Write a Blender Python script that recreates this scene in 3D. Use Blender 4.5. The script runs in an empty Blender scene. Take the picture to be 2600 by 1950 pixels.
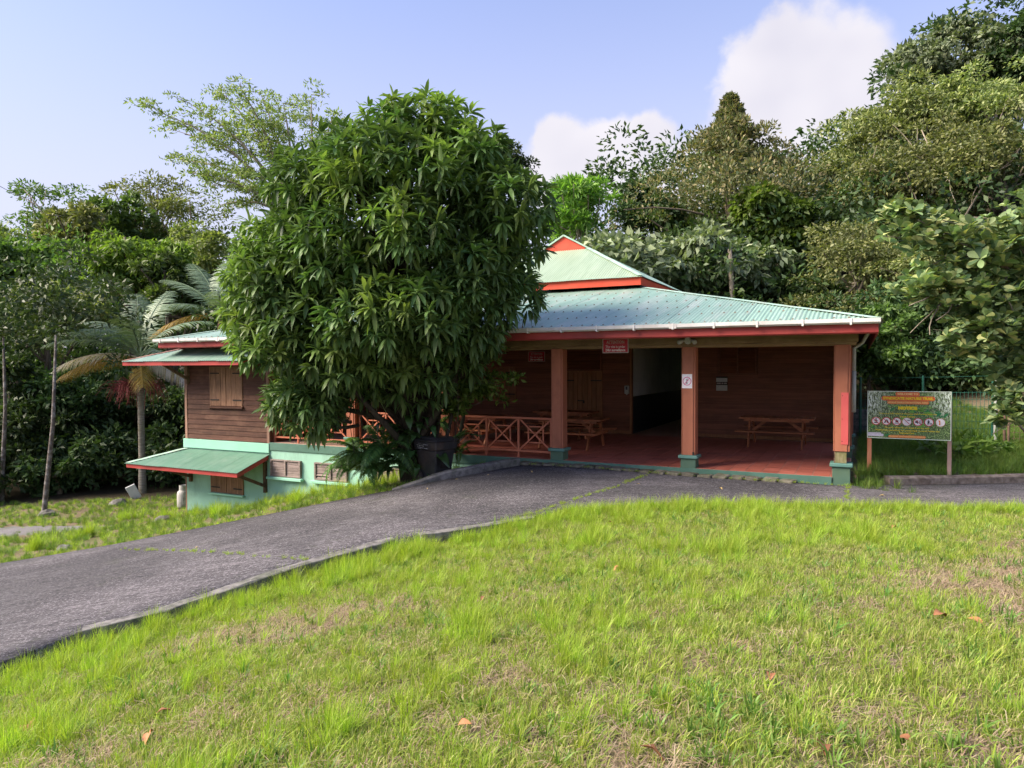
import bpy, bmesh, math, random
import numpy as np
from mathutils import Vector, Matrix

scene = bpy.context.scene
COL = scene.collection
R = math.radians
random.seed(7)
RNG = np.random.default_rng(7)

# ------------------------------------------------------------------ camera
CAM_Z = 2.15
PITCH, ROLL = 0.0274934, -0.004219
cam_d = bpy.data.cameras.new('camera')
cam_d.sensor_fit = 'HORIZONTAL'
cam_d.sensor_width = 36.0
cam_d.lens = 1783.35 / 2600 * 36
cam_d.clip_start = 0.05
cam_d.clip_end = 3000
cam = bpy.data.objects.new('camera', cam_d)
COL.objects.link(cam)
_s, _c = math.sin(PITCH), math.cos(PITCH)
_up0, _fw = Vector((0, _s, _c)), Vector((0, _c, -_s))
_rt = Vector((1, 0, 0)) * math.cos(ROLL) + _up0 * math.sin(ROLL)
_up = _rt.cross(_fw)
_m = Matrix((_rt, _up, -_fw)).transposed().to_4x4()
_m.translation = Vector((0, 0, CAM_Z))
cam.matrix_world = _m
scene.camera = cam

def ray(px, py):
    return _fw + _rt * ((px - 1300) / 1783.35) + _up * ((975 - py) / 1783.35)
def at(px, py, y):
    """point at distance y seen at a photo position (2600 x 1950)"""
    d = ray(px, py)
    return Vector((0, 0, CAM_Z)) + d * (y / d.y)

# ------------------------------------------------------------------ world, sun, exposure
SUN_EL, SUN_AZ = R(40), R(-101)        # azimuth measured from +Y towards +X
sun_dir = Vector((math.sin(SUN_AZ) * math.cos(SUN_EL), math.cos(SUN_AZ) * math.cos(SUN_EL), math.sin(SUN_EL)))
world = bpy.data.worlds.new('World')
scene.world = world
world.use_nodes = True
wt = world.node_tree
wt.nodes.clear()
def wn(t, **k):
    n = wt.nodes.new(t)
    for a, b in k.items():
        setattr(n, a, b)
    return n
def wlink(a, b):
    wt.links.new(a, b)
def wmath(op, a, b=None, clamp=False):
    n = wn('ShaderNodeMath', operation=op, use_clamp=clamp)
    for i, q in enumerate((a, b)):
        if q is None: continue
        if isinstance(q, (int, float)): n.inputs[i].default_value = q
        else: wlink(q, n.inputs[i])
    return n.outputs[0]
sky = wn('ShaderNodeTexSky', sky_type='NISHITA', sun_disc=False)
sky.sun_elevation = SUN_EL
sky.sun_rotation = SUN_AZ
sky.altitude = 500
sky.air_density = 1.0
sky.dust_density = 2.4
sky.ozone_density = 2.0
tc = wn('ShaderNodeTexCoord')
nz = wn('ShaderNodeTexNoise')
nz.inputs['Scale'].default_value = 9
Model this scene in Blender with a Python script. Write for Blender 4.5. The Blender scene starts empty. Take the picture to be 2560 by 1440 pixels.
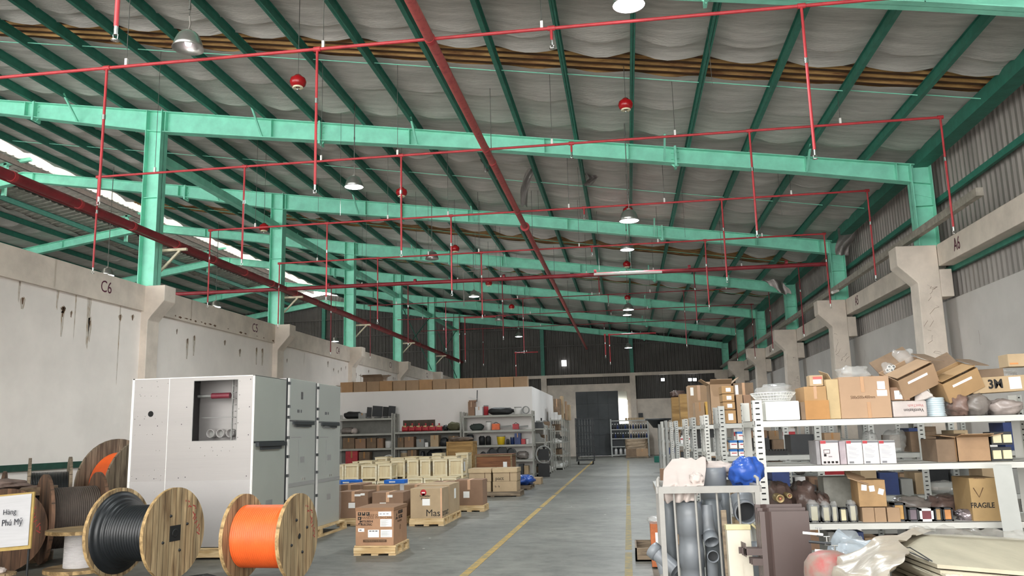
import bpy, math, random
from mathutils import Vector, Matrix, Euler
PI = math.pi
scene = bpy.context.scene
C = bpy.context.scene.collection
rnd = random.Random(7)

# ---------------------------------------------------------------- camera
FPX = 2066.117
_a = Vector((1570 - 1280, -(1076 - 720), -FPX)).normalized()      # along the aisle
_b = Vector((984 - 1280, -(-11030 - 720), -FPX)).normalized()     # up
_c = _a.cross(_b).normalized()                                    # to the right
_b = _c.cross(_a).normalized()
RW = Matrix((_c, _a, _b))
CAM = Vector((0, 0, 1.6))
cd = bpy.data.cameras.new('camera'); cam = bpy.data.objects.new('camera', cd); C.objects.link(cam)
cam.matrix_world = Matrix.Translation(CAM) @ RW.to_4x4()
cd.sensor_fit = 'HORIZONTAL'; cd.sensor_width = 36.0; cd.lens = 36.0 * FPX / 2560; cd.clip_start = 0.1; cd.clip_end = 300
scene.camera = cam

# ---------------------------------------------------------------- world, exposure
w = bpy.data.worlds.new('world'); scene.world = w; w.use_nodes = True
bg = w.node_tree.nodes['Background']; bg.inputs[0].default_value = (1.0, 0.985, 0.955, 1); bg.inputs[1].default_value = 5.6
scene.view_settings.view_transform = 'Standard'; scene.view_settings.look = 'None'
scene.view_settings.exposure = 0.45; scene.view_settings.gamma = 1.0; scene.view_settings.use_curve_mapping = False
LAMP_W = 165.0      # watts of each high bay lamp

# ---------------------------------------------------------------- measuring helpers (a pixel of the photo to a point of the place)
def ray(px, py): return RW @ Vector((px - 1280, -(py - 720), -FPX))
def onY(px, py, Y): d = ray(px, py); return CAM + d * (Y / d.y)
def onZ(px, py, z=0.0): d = ray(px, py); return CAM + d * ((z - 1.6) / d.z)
def onX(px, py, X): d = ray(px, py); return CAM + d * (X / d.x)
def rect(x0, x1, y0, y1, Y):
    """X0, X1, Z0, Z1 of an upright rectangle in the plane Y"""
    ym = (y0 + y1) / 2; xm = (x0 + x1) / 2
    return onY(x0, ym, Y).x, onY(x1, ym, Y).x, onY(xm, y1, Y).z, onY(xm, y0, Y).z

# ---------------------------------------------------------------- materials
def lin(c):
    if isinstance(c, str):
        c = tuple(int(c[i:i + 2], 16) / 255 for i in (0, 2, 4))
    return tuple((v / 12.92 if v <= 0.04045 else ((v + 0.055) / 1.055) ** 2.4) for v in c) + (1,)
_M = {}
def mat(name, col, rough=0.6, metal=0.0, var=0.12, scale=6.0, bump=0.0, bscale=30.0, stretch=(1, 1, 1), col2=None, mask=None, mix=0.5,
        emit=None, alpha=None, trans=0.0, transl=0.0, spec=0.5, ior=None):
    """one procedural material: base colour broken up by noise, optional second colour in patches, optional bump"""
    if name in _M: return _M[name]
    m = bpy.data.materials.new(name); m.use_nodes = True; nt = m.node_tree; N = nt.nodes; L = nt.links
    b = N['Principled BSDF']; c = lin(col)
    b.inputs['Base Color'].default_value = c; b.inputs['Roughness'].default_value = rough; b.inputs['Metallic'].default_value = metal
    b.inputs['Specular IOR Level'].default_value = spec
    tc = N.new('ShaderNodeTexCoord'); mp = N.new('ShaderNodeMapping'); mp.inputs['Scale'].default_value = stretch
    L.new(tc.outputs['Object'], mp.inputs['Vector'])
    if var or col2:
        n = N.new('ShaderNodeTexNoise'); n.inputs['Scale'].default_value = scale; n.inputs['Detail'].default_value = 5
        n.inputs['Roughness'].default_value = 0.6
        L.new(mp.outputs[0], n.inputs['Vector'])
        r = N.new('ShaderNodeValToRGB'); e = r.color_ramp.elements
        d = lin(col2) if col2 else tuple(v * (1 - 2.2 * var) for v in c[:3]) + (1,)
        lo = mask if mask else 0.35
        e[0].position = lo; e[1].position = min(lo + 0.22 if mask else 0.65, 1)
        e[0].color = d; e[1].color = tuple(min(1, v * (1 + (var if not col2 else 0))) for v in c[:3]) + (1,)
        L.new(n.outputs['Fac'], r.inputs['Fac']); L.new(r.outputs[0], b.inputs['Base Color'])
    if bump:
        n2 = N.new('ShaderNodeTexNoise'); n2.inputs['Scale'].default_value = bscale; n2.inputs['Detail'].default_value = 3
        L.new(mp.outputs[0], n2.inputs['Vector'])
        bp = N.new('ShaderNodeBump'); bp.inputs['Strength'].default_value = bump; bp.inputs['Distance'].default_value = 0.02
        L.new(n2.outputs['Fac'], bp.inputs['Height']); L.new(bp.outputs[0], b.inputs['Normal'])
    if emit:
        b.inputs['Emission Color'].default_value = lin(emit[0]); b.inputs['Emission Strength'].default_value = emit[1]
    if alpha is not None: b.inputs['Alpha'].default_value = alpha
    if trans: b.inputs['Transmission Weight'].default_value = trans
    if ior: b.inputs['IOR'].default_value = ior
    if transl:
        t = N.new('ShaderNodeBsdfTranslucent'); t.inputs[0].default_value = c; mx = N.new('ShaderNodeMixShader'); mx.inputs[0].default_value = transl
        out = N['Material Output']; L.new(b.outputs[0], mx.inputs[1]); L.new(t.outputs[0], mx.inputs[2]); L.new(mx.outputs[0], out.inputs[0])
    _M[name] = m; return m

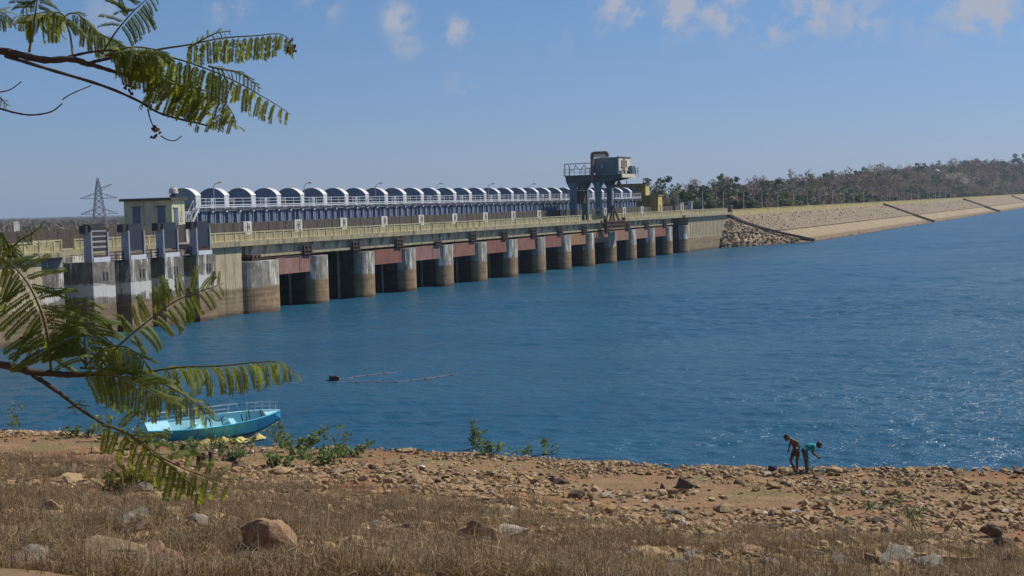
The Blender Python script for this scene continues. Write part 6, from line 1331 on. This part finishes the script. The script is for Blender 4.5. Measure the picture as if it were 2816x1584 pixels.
branch(TA, cA, [(-300, 780), (0, 855), (120, 888), (250, 905), (400, 880), (490, 815)], DA, DA, .0022, .0012, 'tendril'); branch(TA, cA, [(490, 785), (560, 740), (720, 672)], DA, DA, .0012, .0009, 'tendril'); branch(TA, cA, [(-250, 760), (0, 725), (90, 700), (170, 640)], DA, DA, .0014, .0009, 'tendril')
branch(TA, cA, [(1165, 860), (1180, 930), (1212, 1010)], DA, DA, .0014, .0011, 'tendril'); branch(TA, cA, [(1265, 1070), (1320, 1100), (1380, 1105), (1430, 1070)], DA, DA, .0012, .0009, 'tendril')
frond(TA, cA, [(230, 410), (255, 240), (285, 60), (300, -80)], DA, DA, 80, 5, 'face', .5, .72, rr=.0028)
frond(TA, cA, [(575, 450), (548, 260), (500, 120), (380, 95), (250, 115), (150, 125)], DA, DA + .05, 90, 13, 'mix', .85, .42, .35, rr=.0024)
frond(TA, cA, [(545, 250), (515, 130), (600, 105), (680, 170), (800, 270), (990, 370)], DA, DA + .05, 75, 12, 'mix', .8, .3, .6)
frond(TA, cA, [(800, 430), (880, 300), (960, 190), (1070, 70), (1150, 0), (1220, -60)], DA, DA, 75, 9, 'face', .4, .42, .25)
frond(TA, cA, [(830, 440), (960, 385), (1080, 370), (1200, 385), (1340, 420)], DA, DA - .08, 95, 12, 'mix', .9, .1, .5)
frond(TA, cA, [(850, 450), (960, 440), (1080, 470), (1200, 530), (1270, 600)], DA, DA - .04, 85, 10, 'mix', .9, .1, .5)
frond(TA, cA, [(860, 440), (1050, 405), (1250, 430), (1450, 480), (1700, 570), (1850, 640), (2000, 720), (2200, 840), (2285, 900)], DA, DA - .15, 96, 19, 'edge', .95, .08, -.45, variants=(0, 1, 2, 4))
frond(TA, cA, [(1640, 520), (1740, 545), (1880, 570), (1990, 650), (2050, 700)], DA - .1, DA - .1, 36, 10, 'mix', .5, .05, .7, variants=(0, 1))
frond(TA, cA, [(1060, 600), (1200, 630), (1400, 670), (1600, 710), (1750, 790), (1840, 910), (1850, 1010)], DA, DA - .1, 105, 16, 'edge', 1.0, .15, -.85, variants=(0, 0, 1, 4))
frond(TA, cA, [(1150, 560), (1300, 600), (1440, 690), (1560, 800), (1660, 900), (1720, 980)], DA, DA - .05, 95, 11, 'edge', 1.0, .15, -.85, variants=(0, 0, 1))
frond(TA, cA, [(1100, 420), (1290, 382), (1500, 350), (1750, 300), (2000, 282), (2200, 268), (2290, 325), (2310, 400)], DA, DA - .12, 74, 17, 'edge', 1.2, .3, -.35, variants=(0, 1, 4, 5))
frond(TA, cA, [(1480, 380), (1580, 320), (1700, 262), (1820, 245)], DA - .1, DA - .1, 26, 8, 'mix', .4, .1, .6, variants=(0,))
frond(TA, cA, [(-160, 60), (-60, 80), (40, 110), (110, 170)], DA, DA, 50, 7, 'mix', .7, .1)
frond(TA, cA, [(-60, 720), (0, 770), (60, 830)], DA, DA, 26, 4, 'mix', .6, .2, variants=(4,))
frond(TA, cA, [(290, 0), (230, 30), (170, 80)], DA, DA, 30, 4, 'mix', .6, .1, variants=(4, 0))
for x, y in ((1222, 1045), (1015, 680), (2295, 385)):
    p_ = at(*cA(x, y), DA - (.1 if x > 2000 else 0)); mb = MB()
    for j in range(14): d_ = Vector(rs.normal(size=3)).normalized(); q_ = Vector((rs.normal(0, .0035), rs.normal(0, .0035), rs.normal(0, .006))); mb.tube([q_, q_ + d_ * .006], [.0026, .0016], 4)
    mb.build('flower_head', M['pod'], TA, False, p_ - TA.location)
TB = sapling('feathery-leaved tree whose lower branch hangs before the dam and boat', -1.66, 2.2, 10.3); DB = 2.3
branch(TB, cB, [(-1150, 560), (-400, 690), (0, 730), (160, 767), (250, 772), (330, 780), (430, 778)], DB, DB, .0085, .0048); branch(TB, cB, [(420, 778), (520, 775), (620, 770), (770, 765)], DB, DB, .005, .0025, 'twig'); branch(TB, cB, [(165, 780), (300, 872), (400, 950), (540, 1040)], DB, DB - .1, .0045, .0022, 'twig'); branch(TB, cB, [(108, 722), (150, 690), (200, 660)], DB, DB, .0035, .0025, 'twig')
frond(TB, cB, [(255, 765), (240, 620), (205, 470), (140, 330), (60, 235), (-20, 185)], DB, DB - .1, 120, 14, 'face', .42, .12, .05, rr=.0028, variants=(0, 0, 1))
frond(TB, cB, [(428, 740), (420, 600), (418, 480), (426, 385)], DB, DB, 115, 13, 'face', .45, .12, .25, rr=.0026, variants=(0, 1, 1))
frond(TB, cB, [(500, 730), (620, 610), (740, 510), (880, 410), (1000, 365), (1110, 325)], DB, DB - .05, 84, 14, 'face', .3, .25, .55, variants=(1, 2, 3))
frond(TB, cB, [(720, 768), (900, 742), (1100, 735), (1300, 716), (1400, 722), (1490, 782)], DB, DB - .1, 82, 17, 'edge', .55, .12, .55, variants=(3, 2, 3))
frond(TB, cB, [(400, 745), (520, 752), (640, 775), (780, 812), (900, 870), (1000, 945), (1040, 1010)], DB, DB - .12, 96, 15, 'mix', .4, .1, .6, variants=(3, 2, 3))
frond(TB, cB, [(360, 770), (520, 775), (640, 810), (740, 860), (860, 930)], DB, DB - .12, 98, 11, 'face', .35, .1, .75, variants=(2, 3))
frond(TB, cB, [(510, 1030), (600, 1055), (700, 1110), (800, 1185), (900, 1240), (1060, 1300), (1170, 1335)], DB - .1, DB - .15, 112, 12, 'face', .5, .02, -.1, .6, variants=(2, 3, 3))
frond(TB, cB, [(560, 1040), (660, 1090), (760, 1170), (850, 1240), (930, 1310), (985, 1380), (970, 1450)], DB - .1, DB - .15, 44, 12, 'mix', .7, .35, .5, variants=(0, 1))
frond(TB, cB, [(428, 735), (520, 650), (620, 640), (700, 690), (740, 745)], DB, DB - .05, 74, 11, 'mix', .75, .12, .45, variants=(1, 2))
frond(TB, cB, [(430, 735), (360, 640), (290, 600), (190, 610), (110, 640)], DB, DB + .05, 62, 9, 'mix', .7, .2, .4, variants=(1, 2))
frond(TB, cB, [(-60, 260), (0, 80), (40, 130), (80, 200), (110, 250)], DB, DB, 74, 8, 'mix', .7, .2, .3)
frond(TB, cB, [(40, 170), (100, 110), (160, 75), (230, 15)], DB, DB, 30, 8, 'mix', .5, .1, .6, variants=(0, 1))
frond(TB, cB, [(340, 945), (390, 930), (440, 935)], DB - .05, DB - .05, 26, 4, 'mix', .4, .1, .4, variants=(0, 4))

haze_box(-7500, 7500, -400, 12500, -9, 120, 0.00013)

* * *

TASK DETAILS:
Please quote the lines of the material, beginning with the first and ending with the one that contains "RNG = np.random.default_rng(7)", exactly as written and without any pictures.

WRITTEN ANSWER:
Write a Blender Python script that recreates this scene in 3D. Use Blender 4.5. The script runs in an empty Blender scene. Take the picture to be 2600 by 1950 pixels.
import bpy, bmesh, math, random
import numpy as np
from mathutils import Vector, Matrix

scene = bpy.context.scene
COL = scene.collection
R = math.radians
random.seed(7)
RNG = np.random.default_rng(7)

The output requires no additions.